Há semanas, Gibson vem sendo massacrado em críticas e entrevistas que acusam o filme de ser anti-semita e bárbaro em suas cenas de violência, a maior parte apresentada em câmera lenta e encharcada de sangue.
O ator, que investiu US$ 25 milhões do próprio bolso para produzir, dirigir e escrever o filme, nega a relação e afirma que a obra foi o produto de uma crise pessoal que o reaproximou de sua comunidade cristã conservadora.
Mas o fato é que os líderes judeus que pagam pela traição de Judas e que levam Jesus à presença de Poncius Pilatos são apresentados em "A Paixão de Cristo" como maus, ludibriadores e até sádicos nos momentos de maior agonia de sua vítima.
É impossível não antipatizar com eles, especialmente pelo fato de o filme não oferecer a relevante informação de que Jesus e seus seguidores também eram judeus.
A dimensão do sofrimento imposto a Jesus, resultado direto da "ação de bastidores" dos líderes judaicos, completa o quadro.
Nos 118 minutos de filme, Jesus apanha pouco mais de 20 minutos, cronometrados, até o momento de sua crucificação.

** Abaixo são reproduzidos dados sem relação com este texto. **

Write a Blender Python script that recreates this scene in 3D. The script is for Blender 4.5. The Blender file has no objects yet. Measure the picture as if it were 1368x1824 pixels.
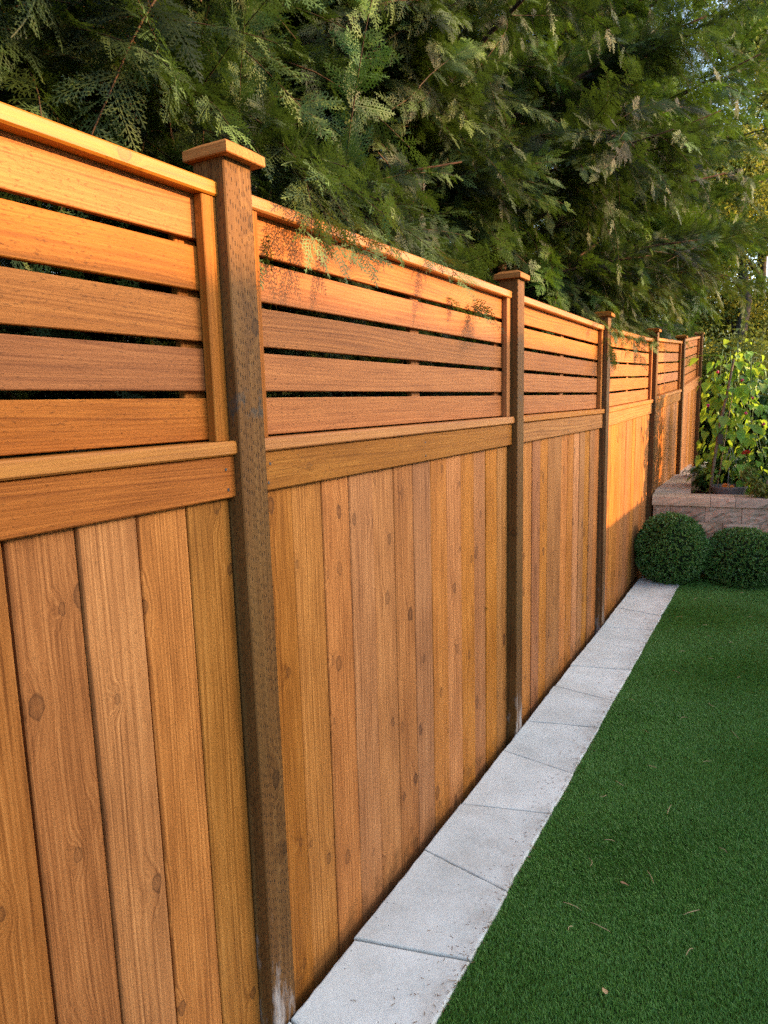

Mas, quando aparecem, as cenas de massacre contra o seu corpo são, de fato, "pornográficas". Em um dos piores momentos, quando é açoitado com um instrumento de tiras de couro e pedaços de ferro, por exemplo, um pedaço inteiro do corpo de Jesus é arrancado, deixando quatro costelas à mostra.
Na crucificação, um enorme cravo é pregado a uma mão viva (robótica) e, depois de pregado, Jesus é atirado de frente em direção ao chão tendo às costas a imensa e pesada cruz. É um exagero e fica difícil acreditar que qualquer ser humano agüentaria o flagelo por que passa Jesus até o momento de sua morte.
Em uma recente entrevista, Gibson se disse surpreso com a reação negativa e a publicidade em torno de seu filme e deu a entender que pode continuar explorando o veio religioso. "Há muitas boas histórias naquele livro", disse, referindo-se à Bíblia.
Inflamado pela atual polêmica, "A Paixão de Cristo", exibido em 4.600 salas nos EUA, prevê atingir US$ 100 milhões na bilheteria até domingo e já aspira a se equiparar ao filme "Os Dez Mandamentos", de 1956, a quinta maior bilheteria da história americana, de US$ 750 milhões.